SET TASK:
Beginning with the first line below, please repeat the material exactly, ending with the line that includes "from mathutils import".

RAW DATA:

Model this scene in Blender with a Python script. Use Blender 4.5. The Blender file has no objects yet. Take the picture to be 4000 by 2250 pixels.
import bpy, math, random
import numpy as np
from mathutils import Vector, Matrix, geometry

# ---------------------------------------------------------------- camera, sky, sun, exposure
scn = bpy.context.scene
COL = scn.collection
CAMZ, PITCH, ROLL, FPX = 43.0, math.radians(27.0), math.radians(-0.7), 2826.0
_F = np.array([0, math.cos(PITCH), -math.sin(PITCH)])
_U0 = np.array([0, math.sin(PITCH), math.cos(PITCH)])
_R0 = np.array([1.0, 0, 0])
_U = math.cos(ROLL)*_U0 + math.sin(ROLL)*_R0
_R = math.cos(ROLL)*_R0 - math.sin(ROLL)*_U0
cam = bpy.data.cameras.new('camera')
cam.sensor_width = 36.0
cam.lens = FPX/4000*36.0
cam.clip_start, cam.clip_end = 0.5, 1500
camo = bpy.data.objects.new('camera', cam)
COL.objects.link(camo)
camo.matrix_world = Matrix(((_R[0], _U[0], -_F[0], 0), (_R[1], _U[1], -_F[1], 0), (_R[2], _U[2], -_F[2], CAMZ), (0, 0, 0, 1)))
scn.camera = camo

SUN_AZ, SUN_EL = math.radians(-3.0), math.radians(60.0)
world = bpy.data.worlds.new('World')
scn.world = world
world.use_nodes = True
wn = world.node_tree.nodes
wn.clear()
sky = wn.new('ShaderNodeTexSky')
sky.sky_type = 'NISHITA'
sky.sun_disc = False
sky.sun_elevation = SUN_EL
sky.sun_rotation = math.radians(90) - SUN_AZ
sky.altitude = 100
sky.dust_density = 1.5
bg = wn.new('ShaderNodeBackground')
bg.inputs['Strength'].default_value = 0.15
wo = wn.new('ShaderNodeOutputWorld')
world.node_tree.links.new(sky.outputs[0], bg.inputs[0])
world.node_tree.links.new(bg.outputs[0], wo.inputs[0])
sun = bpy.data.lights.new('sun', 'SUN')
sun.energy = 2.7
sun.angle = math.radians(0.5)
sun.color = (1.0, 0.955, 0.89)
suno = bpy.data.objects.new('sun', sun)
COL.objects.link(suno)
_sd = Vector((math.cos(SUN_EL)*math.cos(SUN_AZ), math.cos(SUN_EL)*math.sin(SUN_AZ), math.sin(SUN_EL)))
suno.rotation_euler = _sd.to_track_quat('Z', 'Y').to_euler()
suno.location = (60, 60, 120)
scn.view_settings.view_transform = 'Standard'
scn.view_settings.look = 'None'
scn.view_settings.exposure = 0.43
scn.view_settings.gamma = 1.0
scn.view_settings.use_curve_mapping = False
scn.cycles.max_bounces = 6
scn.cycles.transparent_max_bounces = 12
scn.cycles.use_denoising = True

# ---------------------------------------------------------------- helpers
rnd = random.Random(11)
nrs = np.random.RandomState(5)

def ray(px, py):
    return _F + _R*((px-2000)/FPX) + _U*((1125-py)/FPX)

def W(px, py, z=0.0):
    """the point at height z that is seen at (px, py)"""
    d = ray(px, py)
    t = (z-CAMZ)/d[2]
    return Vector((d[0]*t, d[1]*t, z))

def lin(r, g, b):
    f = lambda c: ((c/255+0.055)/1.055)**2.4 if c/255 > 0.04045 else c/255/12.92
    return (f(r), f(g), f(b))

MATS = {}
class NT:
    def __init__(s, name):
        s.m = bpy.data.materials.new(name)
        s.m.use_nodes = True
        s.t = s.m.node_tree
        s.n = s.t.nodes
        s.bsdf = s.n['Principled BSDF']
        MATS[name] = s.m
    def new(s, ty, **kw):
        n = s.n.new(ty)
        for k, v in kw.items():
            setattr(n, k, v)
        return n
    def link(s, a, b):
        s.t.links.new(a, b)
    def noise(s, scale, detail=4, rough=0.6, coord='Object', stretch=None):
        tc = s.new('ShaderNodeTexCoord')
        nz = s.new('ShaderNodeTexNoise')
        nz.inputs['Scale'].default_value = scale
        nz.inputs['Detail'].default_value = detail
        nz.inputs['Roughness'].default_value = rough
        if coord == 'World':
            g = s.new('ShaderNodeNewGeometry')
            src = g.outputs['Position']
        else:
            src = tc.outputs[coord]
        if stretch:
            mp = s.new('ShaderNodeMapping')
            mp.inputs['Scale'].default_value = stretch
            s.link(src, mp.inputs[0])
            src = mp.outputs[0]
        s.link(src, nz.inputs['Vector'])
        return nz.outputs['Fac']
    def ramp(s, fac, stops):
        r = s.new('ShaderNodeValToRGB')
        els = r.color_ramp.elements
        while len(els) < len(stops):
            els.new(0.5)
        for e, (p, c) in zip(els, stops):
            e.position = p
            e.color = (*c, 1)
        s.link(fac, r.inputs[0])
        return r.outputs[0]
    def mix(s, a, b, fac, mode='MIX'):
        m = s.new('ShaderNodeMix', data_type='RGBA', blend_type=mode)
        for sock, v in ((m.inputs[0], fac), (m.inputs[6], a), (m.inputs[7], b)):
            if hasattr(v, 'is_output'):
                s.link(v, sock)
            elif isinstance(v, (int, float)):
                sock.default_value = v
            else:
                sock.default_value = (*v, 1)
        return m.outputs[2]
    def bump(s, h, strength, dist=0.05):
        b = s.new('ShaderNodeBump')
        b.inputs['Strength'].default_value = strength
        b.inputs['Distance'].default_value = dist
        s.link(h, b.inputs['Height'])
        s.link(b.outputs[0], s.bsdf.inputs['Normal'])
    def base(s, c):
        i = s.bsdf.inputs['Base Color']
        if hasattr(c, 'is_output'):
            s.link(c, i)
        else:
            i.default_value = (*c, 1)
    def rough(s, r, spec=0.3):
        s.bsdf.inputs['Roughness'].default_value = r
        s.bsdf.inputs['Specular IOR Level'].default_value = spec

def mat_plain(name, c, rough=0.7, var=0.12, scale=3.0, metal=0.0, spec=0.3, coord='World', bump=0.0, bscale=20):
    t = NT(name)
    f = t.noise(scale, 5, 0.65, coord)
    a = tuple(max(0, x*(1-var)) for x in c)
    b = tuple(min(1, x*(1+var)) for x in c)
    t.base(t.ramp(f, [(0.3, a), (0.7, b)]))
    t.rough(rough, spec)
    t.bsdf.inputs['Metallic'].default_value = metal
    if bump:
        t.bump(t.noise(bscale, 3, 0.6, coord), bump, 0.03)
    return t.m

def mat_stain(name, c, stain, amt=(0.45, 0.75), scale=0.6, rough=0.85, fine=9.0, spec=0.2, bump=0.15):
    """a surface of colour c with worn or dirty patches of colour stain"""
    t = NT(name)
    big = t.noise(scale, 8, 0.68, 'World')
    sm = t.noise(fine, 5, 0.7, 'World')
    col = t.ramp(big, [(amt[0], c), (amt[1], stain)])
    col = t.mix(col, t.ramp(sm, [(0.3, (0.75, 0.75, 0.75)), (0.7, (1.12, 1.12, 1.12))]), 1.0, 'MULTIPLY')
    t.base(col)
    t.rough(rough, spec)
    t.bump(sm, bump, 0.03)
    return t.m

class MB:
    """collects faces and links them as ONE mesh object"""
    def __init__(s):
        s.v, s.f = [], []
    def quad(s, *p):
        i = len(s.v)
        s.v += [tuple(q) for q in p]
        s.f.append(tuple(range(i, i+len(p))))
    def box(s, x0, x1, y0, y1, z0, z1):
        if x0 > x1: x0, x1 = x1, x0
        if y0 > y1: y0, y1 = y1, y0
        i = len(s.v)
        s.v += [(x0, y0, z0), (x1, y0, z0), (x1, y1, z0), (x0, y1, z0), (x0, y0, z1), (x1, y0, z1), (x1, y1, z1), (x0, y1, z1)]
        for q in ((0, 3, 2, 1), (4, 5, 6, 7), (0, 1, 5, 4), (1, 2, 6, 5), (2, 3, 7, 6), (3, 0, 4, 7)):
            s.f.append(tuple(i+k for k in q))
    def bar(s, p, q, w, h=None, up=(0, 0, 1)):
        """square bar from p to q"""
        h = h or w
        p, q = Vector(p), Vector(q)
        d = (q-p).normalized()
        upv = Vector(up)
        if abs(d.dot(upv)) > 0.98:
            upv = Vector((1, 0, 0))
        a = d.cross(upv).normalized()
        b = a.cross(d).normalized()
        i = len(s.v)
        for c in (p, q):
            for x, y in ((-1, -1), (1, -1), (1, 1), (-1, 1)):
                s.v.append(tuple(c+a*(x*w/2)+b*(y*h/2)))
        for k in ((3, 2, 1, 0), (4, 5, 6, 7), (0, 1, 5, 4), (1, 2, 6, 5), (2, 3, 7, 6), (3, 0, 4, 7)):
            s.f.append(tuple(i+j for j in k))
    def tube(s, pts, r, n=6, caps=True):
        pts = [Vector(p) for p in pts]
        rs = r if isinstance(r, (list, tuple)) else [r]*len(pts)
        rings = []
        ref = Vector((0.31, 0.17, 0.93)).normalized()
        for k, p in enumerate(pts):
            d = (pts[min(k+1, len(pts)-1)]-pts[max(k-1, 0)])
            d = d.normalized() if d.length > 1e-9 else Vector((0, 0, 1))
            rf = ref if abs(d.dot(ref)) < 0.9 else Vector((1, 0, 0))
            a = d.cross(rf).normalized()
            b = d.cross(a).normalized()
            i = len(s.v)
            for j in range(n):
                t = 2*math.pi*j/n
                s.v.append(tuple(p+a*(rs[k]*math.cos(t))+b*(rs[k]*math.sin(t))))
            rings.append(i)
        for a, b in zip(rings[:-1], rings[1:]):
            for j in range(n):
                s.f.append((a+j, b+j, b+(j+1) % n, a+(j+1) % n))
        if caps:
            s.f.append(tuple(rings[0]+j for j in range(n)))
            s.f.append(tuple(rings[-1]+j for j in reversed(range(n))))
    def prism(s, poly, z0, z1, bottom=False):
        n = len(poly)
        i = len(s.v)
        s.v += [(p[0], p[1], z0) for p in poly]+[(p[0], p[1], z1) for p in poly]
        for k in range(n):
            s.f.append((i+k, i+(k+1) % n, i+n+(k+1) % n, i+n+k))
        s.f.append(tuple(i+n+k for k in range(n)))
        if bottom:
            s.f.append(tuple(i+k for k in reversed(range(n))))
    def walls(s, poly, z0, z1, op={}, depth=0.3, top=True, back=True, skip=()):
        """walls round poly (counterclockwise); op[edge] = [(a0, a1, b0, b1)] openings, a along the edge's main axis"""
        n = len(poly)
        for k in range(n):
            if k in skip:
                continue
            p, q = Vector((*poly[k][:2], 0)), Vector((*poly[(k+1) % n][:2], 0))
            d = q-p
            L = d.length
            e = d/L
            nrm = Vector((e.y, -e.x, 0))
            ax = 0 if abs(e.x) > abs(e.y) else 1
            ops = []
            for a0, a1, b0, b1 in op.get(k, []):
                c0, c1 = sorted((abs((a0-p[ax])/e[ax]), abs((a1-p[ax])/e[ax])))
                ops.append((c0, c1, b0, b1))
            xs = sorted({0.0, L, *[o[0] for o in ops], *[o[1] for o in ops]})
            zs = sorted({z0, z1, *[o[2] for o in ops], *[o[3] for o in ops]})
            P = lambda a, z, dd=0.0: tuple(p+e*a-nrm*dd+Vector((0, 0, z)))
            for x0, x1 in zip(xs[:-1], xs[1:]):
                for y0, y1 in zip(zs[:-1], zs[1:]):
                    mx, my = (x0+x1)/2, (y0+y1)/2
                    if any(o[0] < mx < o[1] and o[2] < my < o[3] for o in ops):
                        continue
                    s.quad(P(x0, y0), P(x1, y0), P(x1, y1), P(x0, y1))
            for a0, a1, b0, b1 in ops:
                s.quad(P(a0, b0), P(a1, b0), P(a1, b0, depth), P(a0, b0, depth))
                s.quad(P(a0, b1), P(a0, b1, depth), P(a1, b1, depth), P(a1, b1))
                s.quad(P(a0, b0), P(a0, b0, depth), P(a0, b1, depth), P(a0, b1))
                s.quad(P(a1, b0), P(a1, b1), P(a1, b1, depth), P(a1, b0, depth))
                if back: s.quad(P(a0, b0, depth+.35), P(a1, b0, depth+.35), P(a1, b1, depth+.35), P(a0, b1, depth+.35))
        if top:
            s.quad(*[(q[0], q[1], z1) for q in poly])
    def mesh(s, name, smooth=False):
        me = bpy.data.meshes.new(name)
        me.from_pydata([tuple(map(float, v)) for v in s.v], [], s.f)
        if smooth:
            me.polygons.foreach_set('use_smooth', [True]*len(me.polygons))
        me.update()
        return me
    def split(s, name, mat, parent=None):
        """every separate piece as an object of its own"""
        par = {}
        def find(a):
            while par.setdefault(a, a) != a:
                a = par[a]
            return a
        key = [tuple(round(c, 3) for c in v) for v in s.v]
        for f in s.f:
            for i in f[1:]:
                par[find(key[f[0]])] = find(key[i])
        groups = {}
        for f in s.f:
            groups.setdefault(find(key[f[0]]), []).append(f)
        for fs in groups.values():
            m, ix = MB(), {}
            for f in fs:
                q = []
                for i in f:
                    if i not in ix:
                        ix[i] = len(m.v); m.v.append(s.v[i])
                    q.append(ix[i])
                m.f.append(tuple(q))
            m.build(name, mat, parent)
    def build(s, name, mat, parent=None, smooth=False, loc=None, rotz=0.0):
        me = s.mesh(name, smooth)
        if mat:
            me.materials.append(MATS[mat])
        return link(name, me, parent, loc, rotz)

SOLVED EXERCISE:
Model this scene in Blender with a Python script. Use Blender 4.5. The Blender file has no objects yet. Take the picture to be 4000 by 2250 pixels.
import bpy, math, random
import numpy as np
from mathutils import Vector, Matrix, geometry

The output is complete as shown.